If you think, as one delegate expressed it, that “we have to get the right people elected and the right legislation passed to get our power back,” then putting these state conferences at the center of the union’s strategy might make sense. If, on the other hand, you think that power comes from building the union’s presence on the job in ways that increase members’ ability to stand up to the boss, then the state conferences have little to offer.
We Voted for That Last Time
Despite remarks from the podium about the need to learn from our past, there was little of that in evidence. For example, the delegates passed a resolution critical of the large amount spent on full-time staff in TWU’s organizing department. It called for training a pool of local officers and members who could be pulled off the job as needed, as the key to the union’s organizing strategy.

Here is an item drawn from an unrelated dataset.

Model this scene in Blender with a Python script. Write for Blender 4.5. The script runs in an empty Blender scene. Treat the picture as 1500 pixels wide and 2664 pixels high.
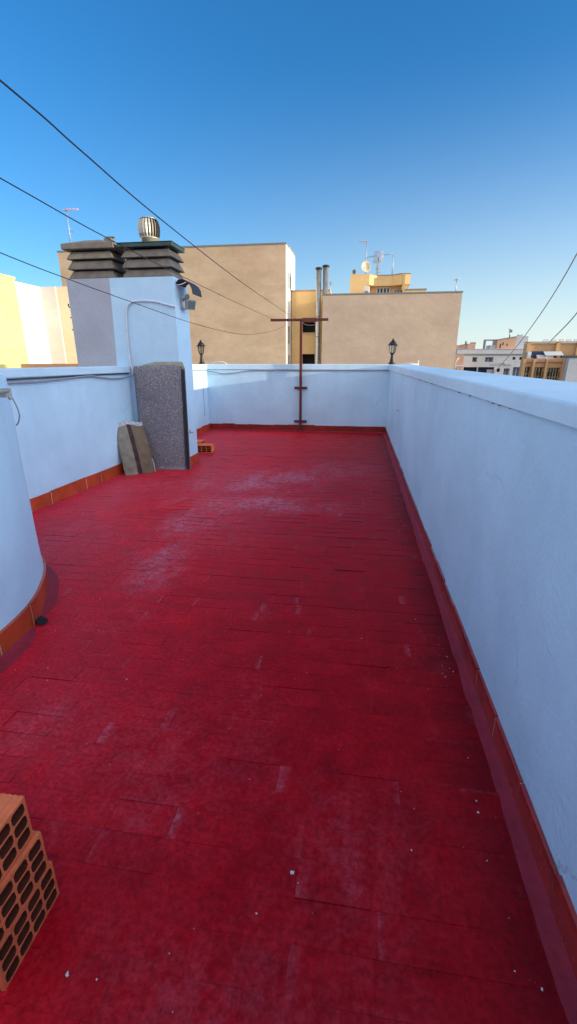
import bpy, bmesh, math, random
from mathutils import Vector, Matrix, noise
R = math.radians
random.seed(7)
SC = bpy.context.scene
COL = SC.collection

# ------------------------------------------------------------------ helpers
class MB:
    """collects vertices and faces; build() links them as ONE mesh object"""
    def __init__(s):
        s.v = []; s.f = []; s.m = []; s.sm = []
    def face(s, pts, m=0, smooth=False):
        i = len(s.v); s.v += [tuple(p) for p in pts]
        s.f.append(tuple(range(i, i + len(pts)))); s.m.append(m); s.sm.append(smooth)
    def box(s, x0, x1, y0, y1, z0, z1, m=0, skip=''):
        i = len(s.v)
        s.v += [(x0,y0,z0),(x1,y0,z0),(x1,y1,z0),(x0,y1,z0),(x0,y0,z1),(x1,y0,z1),(x1,y1,z1),(x0,y1,z1)]
        F = dict(b=(3,2,1,0), t=(4,5,6,7), f=(0,1,5,4), r=(1,2,6,5), k=(2,3,7,6), l=(3,0,4,7))
        for k, q in F.items():
            if k in skip: continue
            s.f.append(tuple(i + a for a in q)); s.m.append(m); s.sm.append(False)
    def frustum(s, b, t, z0, z1, m=0):
        """b, t = (x0,x1,y0,y1) at the bottom and at the top"""
        i = len(s.v)
        for (q, z) in ((b, z0), (t, z1)):
            s.v += [(q[0],q[2],z),(q[1],q[2],z),(q[1],q[3],z),(q[0],q[3],z)]
        for q in ((3,2,1,0),(4,5,6,7),(0,1,5,4),(1,2,6,5),(2,3,7,6),(3,0,4,7)):
            s.f.append(tuple(i + a for a in q)); s.m.append(m); s.sm.append(False)
    def prism(s, outline, axis, a0, a1, m=0):
        """outline of 2-D points extruded along axis ('x','y','z')"""
        def P(p, a):
            return (a, p[0], p[1]) if axis == 'x' else ((p[0], a, p[1]) if axis == 'y' else (p[0], p[1], a))
        n = len(outline); i = len(s.v)
        s.v += [P(p, a0) for p in outline] + [P(p, a1) for p in outline]
        s.f.append(tuple(i + k for k in range(n))[::-1]); s.m.append(m); s.sm.append(False)
        s.f.append(tuple(i + n + k for k in range(n))); s.m.append(m); s.sm.append(False)
        for k in range(n):
            k2 = (k + 1) % n
            s.f.append((i+k, i+k2, i+n+k2, i+n+k)); s.m.append(m); s.sm.append(False)
    def tube(s, pts, r, n=8, m=0, caps=True):
        pts = [Vector(p) for p in pts]; i0 = len(s.v); up = Vector((0,0,1)); last = None
        for k, p in enumerate(pts):
            d = (pts[min(k+1, len(pts)-1)] - pts[max(k-1, 0)]).normalized()
            if last is None:
                a = d.cross(up)
                if a.length < 1e-3: a = d.cross(Vector((1,0,0)))
            else:
                a = last - d * last.dot(d)
            a.normalize(); last = a; b = d.cross(a)
            rr = r[k] if isinstance(r, (list, tuple)) else r
            for j in range(n):
                t = 2*math.pi*j/n
                s.v.append(tuple(p + a*(rr*math.cos(t)) + b*(rr*math.sin(t))))
        for k in range(len(pts)-1):
            for j in range(n):
                j2 = (j+1) % n
                s.f.append((i0+k*n+j, i0+k*n+j2, i0+(k+1)*n+j2, i0+(k+1)*n+j)); s.m.append(m); s.sm.append(True)
        if caps:
            s.f.append(tuple(i0+j for j in range(n))[::-1]); s.m.append(m); s.sm.append(False)
            e = i0+(len(pts)-1)*n
            s.f.append(tuple(e+j for j in range(n))); s.m.append(m); s.sm.append(False)
    def lathe(s, prof, c=(0,0,0), n=24, m=0, smooth=True, mod=None, rot=0):
        i0 = len(s.v)
        for (r, z) in prof:
            for j in range(n):
                t = 2*math.pi*j/n + rot
                rr = r * (mod(t, z) if mod else 1)
                s.v.append((c[0]+rr*math.cos(t), c[1]+rr*math.sin(t), c[2]+z))
        for k in range(len(prof)-1):
            for j in range(n):
                j2 = (j+1) % n
                s.f.append((i0+k*n+j, i0+k*n+j2, i0+(k+1)*n+j2, i0+(k+1)*n+j)); s.m.append(m); s.sm.append(smooth)
        s.f.append(tuple(i0+j for j in range(n))[::-1]); s.m.append(m); s.sm.append(False)
        e = i0+(len(prof)-1)*n
        s.f.append(tuple(e+j for j in range(n))); s.m.append(m); s.sm.append(False)
    def facade(s, x0, x1, z0, z1, y, holes, depth=.2, m=0):
        """wall face looking to -y with real openings: holes = [(xa,xb,za,zb)]"""
        xs = sorted({x0, x1, *[h[0] for h in holes], *[h[1] for h in holes]})
        zs = sorted({z0, z1, *[h[2] for h in holes], *[h[3] for h in holes]})
        for a, b in zip(xs, xs[1:]):
            for c, d in zip(zs, zs[1:]):
                cx, cz = (a+b)/2, (c+d)/2
                if any(h[0] < cx < h[1] and h[2] < cz < h[3] for h in holes): continue
                s.face([(a,y,c),(b,y,c),(b,y,d),(a,y,d)], m)
        for (a, b, c, d) in holes:
            Y = y + depth
            s.face([(a,y,c),(a,Y,c),(b,Y,c),(b,y,c)][::-1], m)
            s.face([(a,y,d),(b,y,d),(b,Y,d),(a,Y,d)][::-1], m)
            s.face([(a,y,c),(a,y,d),(a,Y,d),(a,Y,c)][::-1], m)
            s.face([(b,y,c),(b,Y,c),(b,Y,d),(b,y,d)][::-1], m)
    def build(s, name, mats, parent=None, bevel=0, seg=2, weld=False):
        me = bpy.data.meshes.new(name)
        off = Vector(parent_world(parent)) if parent else Vector((0,0,0))
        me.from_pydata([tuple(Vector(p)-off) for p in s.v], [], s.f)
        for mt in (mats if isinstance(mats, (list, tuple)) else [mats]): me.materials.append(mt)
        for p, mi, sm in zip(me.polygons, s.m, s.sm): p.material_index = mi; p.use_smooth = sm
        if weld:
            bm = bmesh.new(); bm.from_mesh(me); bmesh.ops.remove_doubles(bm, verts=bm.verts, dist=1e-5)
            bmesh.ops.recalc_face_normals(bm, faces=bm.faces); bm.to_mesh(me); bm.free()
        me.update()
        o = bpy.data.objects.new(name, me); COL.objects.link(o)
        if parent: o.parent = parent
        if bevel:
            b = o.modifiers.new('bevel', 'BEVEL'); b.width = bevel; b.segments = seg; b.limit_method = 'ANGLE'; b.angle_limit = R(40)
        return o

WP = {}
def parent_world(p):
    return WP.get(p.name, (0,0,0))
def thing(name, loc, label, cat, group=None):
    o = bpy.data.objects.new(name, None); COL.objects.link(o)
    o.location = loc; o.empty_display_size = .1
    o['label'] = label; o['category'] = cat
    if group: o['group'] = group
    WP[o.name] = loc
    return o
def tag(o, label, cat, group=None):
    o['label'] = label; o['category'] = cat
    if group: o['group'] = group
    return o
def struct(o):
    o['kind'] = 'structure'; return o
def copy_tree(o, loc, label):
    """a copy of a thing with copies of its parts and their sub-parts"""
    r = o.copy(); COL.objects.link(r); r.location = loc; r['label'] = label
    for ch in list(o.children):
        c = ch.copy(); COL.objects.link(c); c.parent = r
        for g in list(ch.children):
            d = g.copy(); COL.objects.link(d); d.parent = c
    return r

# ------------------------------------------------------------------ materials
def nodes(name):
    m = bpy.data.materials.new(name); m.use_nodes = True
    nt = m.node_tree; b = nt.nodes['Principled BSDF']
    return m, nt, b
def N(nt, t, **kw):
    n = nt.nodes.new(t)
    for k, v in kw.items(): setattr(n, k, v)
    return n
def tex(nt, scale, detail=4, rough=.55, vec=None, stretch=None):
    co = N(nt, 'ShaderNodeTexCoord'); src = co.outputs['Object']
    if stretch:
        mp = N(nt, 'ShaderNodeMapping'); mp.inputs['Scale'].default_value = stretch
        nt.links.new(src, mp.inputs['Vector']); src = mp.outputs['Vector']
    n = N(nt, 'ShaderNodeTexNoise'); n.inputs['Scale'].default_value = scale
    n.inputs['Detail'].default_value = detail; n.inputs['Roughness'].default_value = rough
    nt.links.new(src, n.inputs['Vector']); return n.outputs['Fac']
def ramp(nt, fac, stops):
    r = N(nt, 'ShaderNodeValToRGB'); e = r.color_ramp.elements
    while len(e) < len(stops): e.new(.5)
    for el, (p, c) in zip(e, stops):
        el.position = p; el.color = (*c, 1) if len(c) == 3 else c
    nt.links.new(fac, r.inputs['Fac']); return r.outputs['Color']
def mix(nt, fac, a, b, mode='MIX'):
    n = N(nt, 'ShaderNodeMix', data_type='RGBA', blend_type=mode)
    for sock, v in ((n.inputs[0], fac), (n.inputs[6], a), (n.inputs[7], b)):
        if hasattr(v, 'is_output'): nt.links.new(v, sock)
        elif isinstance(v, (int, float)): sock.default_value = v
        else: sock.default_value = (*v, 1)
    return n.outputs[2]
def math_(nt, op, a, b=None):
    n = N(nt, 'ShaderNodeMath', operation=op)
    for i, v in enumerate((a, b)):
        if v is None: continue
        if hasattr(v, 'is_output'): nt.links.new(v, n.inputs[i])
        else: n.inputs[i].default_value = v
    return n.outputs[0]
def bump(nt, b, h, strength=.2, dist=.01):
    n = N(nt, 'ShaderNodeBump'); n.inputs['Strength'].default_value = strength; n.inputs['Distance'].default_value = dist
    nt.links.new(h, n.inputs['Height']); nt.links.new(n.outputs['Normal'], b.inputs['Normal'])
def scaled(c, k): return tuple(min(1, v*k) for v in c)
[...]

But the 2009 Convention had passed a similar resolution to train volunteer member organizers, also as the key to TWU’s organizing strategy. What happened to that program? Did we learn anything from it that we can apply?
The only time the proceedings went off the script was when a delegate from Local 100 spoke about how the actions of the national union during the local’s 2005 strike violated fundamental notions of union solidarity. The international had issued a statement instructing members to return to work. He proposed an amendment that repudiated the position taken by the international and pledged the union’s full support to any local on strike in the future.
Lombardo, who was chairing the convention, said he’d rather wait and have a thorough discussion later about what had led to the statement. But he allowed the discussion to continue. In a standing vote, about two-thirds of the delegates voted in favor.
With a clean sweep of the five top offices, the 11 vice president slots, and 40 executive board seats, the Lombardo team now has the opportunity—and challenge—to make good on its pledge to “restore pride in the TWU and revive its fighting spirit.” It’s going to take more than improved consultation with local presidents and expanding the role of state conferences.
Steve Downs is chair of the Train Operators Division of TWU Local 100 in New York and was a delegate to the convention.